Dal Blog di Evolving Excellence un articolo che parla dei leader nell’era di Internet:
Lean bloggers are not exactly the biggest fans of Jack Welch, but a couple weeks ago he penned a prescient column for Business Week discussing leadership in today’s connected world. The internet has changed, or at least enabled, several aspects of leadership.
For years now, even low-level employees have been able to reach their leaders simply by writing an e-mail, but increasingly, employees are organizing on company blogs, wikis, online forums, and even social-networking sites, to give their messages urgency and heft. A functional team—located halfway around the planet—can advocate for a change in suppliers or warn of a competitive maneuver that no one in charge seems to see coming.
How should leaders respond?
Leaders should welcome this development, and most do, but it’s a mistake to treat it lightly. Once employees engage you by speaking out, albeit electronically, they expect to hear back. We would suggest that it can be just as damaging for a leader not to respond to feedback as it is not to ask for it at all.
That’s not the only change. In the past leaders were lauded for a gut instinct to make the right decisions with limited data. Now they must rapidly sift through overwhelming amounts of information.

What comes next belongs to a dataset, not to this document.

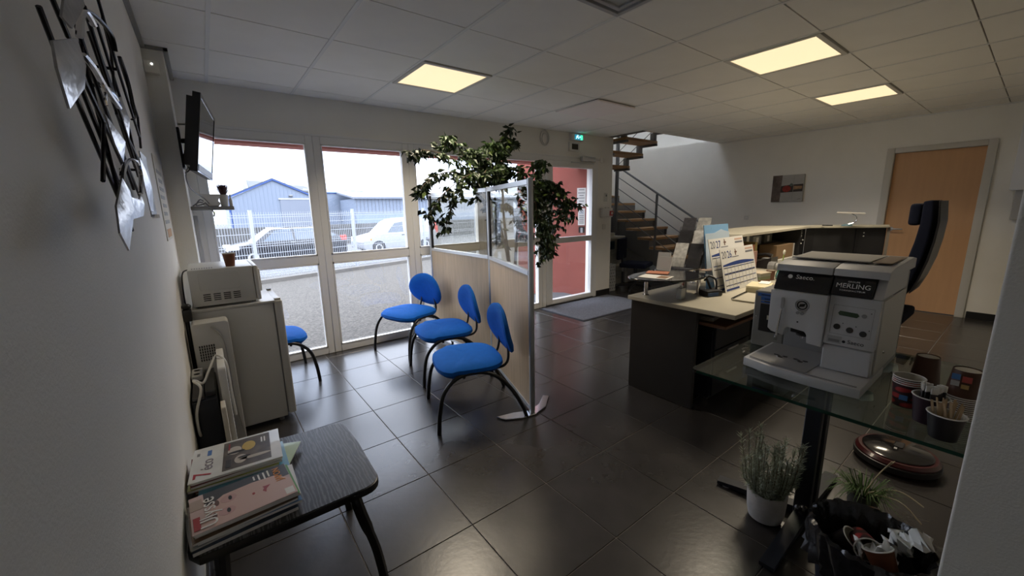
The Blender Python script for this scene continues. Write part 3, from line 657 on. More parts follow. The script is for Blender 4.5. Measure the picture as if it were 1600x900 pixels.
BRCUP = mat('brown paper cup', (.16, .055, .022), .55, var=.15, vscale=30); DKCUP = mat('dark brown card cup', (.075, .028, .015), .5)
cup('paper_cup', 'brown paper cup standing on top of the microwave', (.095, 3.06, 1.086), .024, .034, .08, BRCUP, cat='cup')
# ---- leaning heater panel, tower and cables
ht = thing('convector_heater', 'white convector heater standing between fridge and dark tower', 'heater', (-.05, 2.86, 0))
b = MB(); b.prism(rrect(-.14, .035, .02, .80, .02), 2.80, 2.93, 'y', .006, 2); b.build('body', WHE, ht, True)
for i in range(7):
    for k in range(6):
        b = MB(); b.box(-.118+.011*i, -.112+.011*i, 2.797, 2.801, .58+.016*k, .592+.016*k); b.build('vent_slot', BLKP, ht, True, smooth=False)
b = MB(); b.tube(smoothpath([(-.05, 2.796, .775), (-.01, 2.796, .72), (.005, 2.796, .6), (.008, 2.796, .3), (.03, 2.796, .06)], 6), [.016]*8+[.012]*12+[.006]*5, 6, flat=.12); b.build('front_groove', GRP, ht, True)
for x in (-.12, .015):
    b = MB(); b.box(x-.015, x+.015, 2.76, 2.96, 0.001, .022, .004, 1); b.build('foot', GRP, ht, True)
pn = thing('slotted_screen', 'narrow white slotted screen standing beside the black computer tower', 'screen', (-.03, 2.55, 0))
b = MB(); b.prism(rrect(2.36, 2.74, .012, .66, .02), -.045, -.012, 'x', .005, 2, M=None); b.build('plate', WHP, pn, True)
for i in range(22):
    b = MB(); b.box(-.0125, -.0105, 2.46, 2.64, .1+.022*i, .11+.022*i); b.build('vent_slot', BLKP, pn, True, smooth=False)
b = MB(); b.box(-.05, -.01, 2.38, 2.44, .001, .013); b.box(-.05, -.01, 2.66, 2.72, .001, .013); b.build('foot', GRP, pn, True)
bp = MB(); bp.prism(rrect(2.24, 2.345, .0, .50, .012), -.055, -.035, 'x', .004, 2); tag(rebase(bp.build('cream_board', mat('cream plastic', (.60, .56, .47), .5)), (-.045, 2.3, 0)), 'cream board standing at the front of the dark tower', 'board')
tw = thing('computer_tower', 'dark computer tower with grey top strip against the left wall', 'computer', (-.11, 2.55, 0))
b = MB(); b.box(-.163, -.062, 2.34, 2.76, .012, .52, .006, 2); b.build('case', NAVY, tw, True)
b = MB(); b.box(-.16, -.112, 2.35, 2.75, .521, .536, .003, 1); b.box(-.108, -.066, 2.38, 2.75, .521, .55, .003, 1); b.build('top_strip', mat('graphite plastic', (.06, .062, .068), .5), tw, True)
for y in (2.38, 2.7):
    b = MB(); b.box(-.16, -.066, y-.02, y+.02, .001, .012); b.build('foot', BLKP, tw, True)
ps = thing('power_strip', 'grey power socket block lying on the dark computer tower', 'socket', (-.135, 2.70, .537))
b = MB(); b.box(-.163, -.114, 2.60, 2.74, .5375, .565, .004, 1); b.build('block', LGRP, ps, True)
for y in (2.635, 2.70):
    b = MB(); b.lathe([(0, 0), (.013, 0), (.013, .002), (0, .002)], 14, (-.14, y, .5655)); b.build('socket_hole', BLKP, ps, True)
b = MB(); b.tube(smoothpath([(-.145, 2.42, .30), (-.152, 2.33, .36), (-.150, 2.325, .47), (-.12, 2.36, .575), (-.145, 2.42, .60), (-.14, 2.47, .585), (-.11, 2.43, .58), (-.08, 2.5, .62), (-.045, 2.55, .672), (-.008, 2.5, .64), (-.004, 2.46, .5), (.0, 2.45, .36)], 7), .006, 8)
tag(b.build('power_cable', WHP), 'white power cable looped over the computer tower', 'cable')
pl = thing('plug_adapter', 'black plug adapter on the wall behind the heater', 'plug', (-.15, 2.99, .83))
b = MB(); b.box(-.168, -.128, 2.90, 2.965, .80, .87, .006, 2); b.ball((-.148, 2.93, .885), .024, .024, .018); b.build('housing', BLKP, pl, True)
b = MB(); b.tube(smoothpath([(-.155, 2.93, .80), (-.158, 2.93, .6), (-.155, 2.93, .3)], 6), .011, 8); b.build('cord', BLK, pl, True)

# ================================================================== LOW TABLE AND MAGAZINES
TZ = .45
WOODB = bpy.data.materials.new('black stained wood grain'); WOODB.use_nodes = True
n = WOODB.node_tree.nodes; l = WOODB.node_tree.links; p = n['Principled BSDF']
t_ = n.new('ShaderNodeTexCoord'); mp_ = n.new('ShaderNodeMapping'); mp_.inputs['Scale'].default_value = (1, .16, 1)
wv = n.new('ShaderNodeTexWave'); wv.wave_type = 'BANDS'; wv.bands_direction = 'X'; wv.inputs['Scale'].default_value = 26; wv.inputs['Distortion'].default_value = 9; wv.inputs['Detail'].default_value = 4; wv.inputs['Detail Scale'].default_value = 2.2
nz = n.new('ShaderNodeTexNoise'); nz.inputs['Scale'].default_value = 260; mul = n.new('ShaderNodeMath'); mul.operation = 'MULTIPLY'
cr = n.new('ShaderNodeValToRGB'); cr.color_ramp.elements[0].position = .34; cr.color_ramp.elements[0].color = (.010, .010, .011, 1); cr.color_ramp.elements[1].position = .8; cr.color_ramp.elements[1].color = (.10, .10, .104, 1)
l.new(t_.outputs['Object'], mp_.inputs['Vector']); l.new(mp_.outputs[0], wv.inputs['Vector']); l.new(mp_.outputs[0], nz.inputs['Vector']); l.new(wv.outputs['Fac'], mul.inputs[0])
ad = n.new('ShaderNodeMath'); ad.operation = 'ADD'; ad.inputs[1].default_value = .35; l.new(nz.outputs['Fac'], ad.inputs[0]); l.new(ad.outputs[0], mul.inputs[1]); l.new(mul.outputs[0], cr.inputs['Fac']); l.new(cr.outputs['Color'], p.inputs['Base Color']); p.inputs['Roughness'].default_value = .38
lt = thing('low_table', 'low black wood-grained table carrying two piles of magazines', 'table', (.1, 1.6, 0))
top = arc((.330, 1.365), .058, 270, 360, 5)+[(.392, 1.5), (.397, 1.62), (.393, 1.74)]+arc((.345, 1.80), .045, 0, 85, 5)+[(.15, 1.866), (-.02, 1.90), (-.12, 1.90)]+[(-.162, 1.86), (-.166, 1.6), (-.166, 1.36)]+[(-.14, 1.315), (.1, 1.306)]
b = MB(); b.prism(top, TZ-.03, TZ-.0015, 'z', .006, 2); b.build('table_board', BLK, lt, True)
cx_, cy_ = .115, 1.6
b = MB(); b.prism([(cx_+(x-cx_)*.985, cy_+(y-cy_)*.985) for x, y in top], TZ-.0014, TZ, 'z'); b.build('table_top', WOODB, lt, True, smooth=False)
for x, y, dx, dy in ((.30, 1.385, .075, -.03), (.30, 1.80, .075, .03), (-.09, 1.385, -.03, -.03), (-.09, 1.82, -.03, .03)):
    b = MB(); b.tube(smoothpath([(x, y, TZ-.03), (x+dx*.25, y+dy*.2, TZ-.14), (x+dx*.75, y+dy*.7, .15), (x+dx, y+dy, .001)], 5), [.021]*8+[.017]*8, 8); b.build('leg', BLK, lt, True)
b = MB(); b.tube([(-.09, 1.385, TZ-.06), (.30, 1.385, TZ-.06)], .012, 8); b.tube([(-.09, 1.82, TZ-.06), (.30, 1.80, TZ-.06)], .012, 8); b.build('apron_rail', BLK, lt, True)

def magazine(label, cx, cy, z, w_, h_, rz, th, cover, pages=PAPER, group='magazines on the low table', extra=None):
    t = thing('magazine', label, 'magazine', (cx, cy, z), R(rz), group)
    b = MB(); b.box(-w_/2+.001, w_/2-.001, -h_/2+.001, h_/2-.001, 0, th-.0008); b.build('pages', pages, t, smooth=False)
    b = MB(); b.box(-w_/2, w_/2, -h_/2, h_/2, th-.0008, th); b.box(-w_/2-.0006, -w_/2, -h_/2, h_/2, 0, th); b.build('cover', cover, t, smooth=False)
    if extra: extra(t, th)
    return t
def cm(n_, c_): return mat('cover '+n_, c_, .3, var=.12, vscale=12, coat=.3)
def flat(t, name, pts, z, m, d=.0004):
    b = MB(); b.prism(pts, z, z+d, 'z'); return b.build(name, m, t, smooth=False)
def ell(cx, cy, rx, ry, n=16): return [(cx+rx*math.cos(2*math.pi*i/n), cy+ry*math.sin(2*math.pi*i/n)) for i in range(n)]
# magazine local axes: x = reading height (bottom of the page to +x), y = reading left to right
XD, YD = (0, 1, 0), (-1, 0, 0)                 # lettering runs up the +y side, its top towards -x
def rd(t): M = wm(t).to_3x3(); return M @ Vector(XD), M @ Vector(YD)
def put(t, s_, size, m, x, y, z, sx=1.0):
    a, c_ = rd(t); p_ = wm(t) @ Vector((x, y, z)); return text(s_, size, m, t, p_, a, c_, sx=sx)
WHT = mat('white print', (.80, .79, .76), .6); ORP = mat('orange print bright', (.85, .36, .10), .6); DKRED = mat('dark red print', (.33, .03, .03), .6)
z = TZ
near = [('navy blue magazine at the bottom of the pile nearest the viewer', .012, (.03, .05, .09), 1.2, (-.022, 1.43)), ('grey news magazine second from the bottom of the near pile', .006, (.45, .45, .44), 4, (-.03, 1.445)), ('blue-covered brochure in the lower half of the near pile', .009, (.10, .22, .42), -1, (-.005, 1.44)),
        ('brown photo magazine in the middle of the near pile', .008, (.22, .14, .09), 2, (-.02, 1.438)), ('white catalogue sticking out of the near pile', .006, (.66, .66, .63), -4, (-.0, 1.46)), ('bright green magazine just under the portrait cover', .010, (.07, .30, .03), 0, (-.01, 1.442))]
for lab, th, c_, rz, (mx, my) in near:
    magazine(lab, mx, my, z+.0004, .275, .195, rz+3, th, cm(lab, c_)); z += th+.0006
def uly(t, th):
    flat(t, 'portrait_background', [(-.10, .02), (.135, .02), (.135, .098), (-.10, .098)], th, mat('charcoal print', (.045, .045, .05), .45))
    flat(t, 'portrait_skin', [(-.085, -.098), (.135, -.098), (.135, -.01), (.10, .045), (.03, .055), (-.05, .05), (-.085, .02)], th+.0004, mat('pale rose print', (.62, .42, .36), .45))
    for x, y in ((-.035, .018), (-.045, -.045)):
        flat(t, 'printed_shadow', ell(x-.004, y, .022, .02), th+.0008, mat('rose print', (.56, .34, .31), .45)); flat(t, 'printed_eye', ell(x, y, .005, .012), th+.0012, INK)
        flat(t, 'printed_brow', ell(x-.035, y-.002, .006, .016), th+.0012, mat('brown print', (.12, .06, .05), .5))
    flat(t, 'printed_nose', ell(.025, -.012, .004, .006), th+.0008, DKRED)
    flat(t, 'printed_lips', [(.05, -.016), (.056, -.004), (.053, .006), (.075, .004), (.062, -.012), (.058, -.03)], th+.0008, mat('red lip print', (.36, .05, .06), .45))
    flat(t, 'printed_panel', [(-.136, .02), (-.105, .02), (-.105, .075), (-.136, .075)], th+.0004, mat('taupe print', (.40, .31, .25), .5))
    flat(t, 'printed_red_strip', [(-.132, -.085), (-.115, -.085), (-.115, -.02), (-.132, -.02)], th+.0012, DKRED)
    put(t, 'Ulysse', .062, WHT, -.093, -.012, th+.0020, .95); put(t, 'JAPON', .030, ORP, .105, .045, th+.0016, .95)
    for k, (x, y, w_) in enumerate(((.05, .07, .035), (.065, .067, .045), (.078, .072, .04), (.036, .074, .025))): flat(t, 'printed_line', [(x, y-w_/2), (x+.005, y-w_/2), (x+.005, y+w_/2), (x, y+w_/2)], th+.0012, WHT)
    flat(t, 'printed_barcode', [(.105, -.09), (.13, -.09), (.13, -.055), (.105, -.055)], th+.0008, WHT)
    put(t, 'GRANDS', .016, INK, -.120, .045, th+.0016) if False else None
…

A second important change wrought by the Web concerns leaders’ critical responsibility for seeing around corners: anticipating economic events and market trends and adjusting for them. In the past, such foresight came from a mixture of intelligence, experience, good advice, and as much data as you could get your hands on. Obviously, the change lies with the last of these, as the Net, with its bloggers, communities, and newsletters can drown you in data about customers, competitors, and everything else under the sun. Some data are totally useful, some total nonsense.
For leaders, the challenge will be avoiding the energy sinkhole of sorting it all out. Fresh and reliable information is always worth the time it takes to find and analyze it, but seeing around corners will forever involve a measure of insight conjoined with pattern recognition, or put another way, gut instinct.
But the core facet of leadership remains the same.
Real leaders touch people. They get in their skin, filling their hearts with inspiration, courage, and hope. They share the pain in times of loss and are there to celebrate the wins. Sure, leaders can write personal e-mails or “Let’s take the hill” missives on the home page. But to rally the team, you need to see, hear, and feel the team, and they need a regular dose of the real you.
And don’t forget that a real leader must know how to teach. Leverage the new access to information and communication, don’t hide behind it.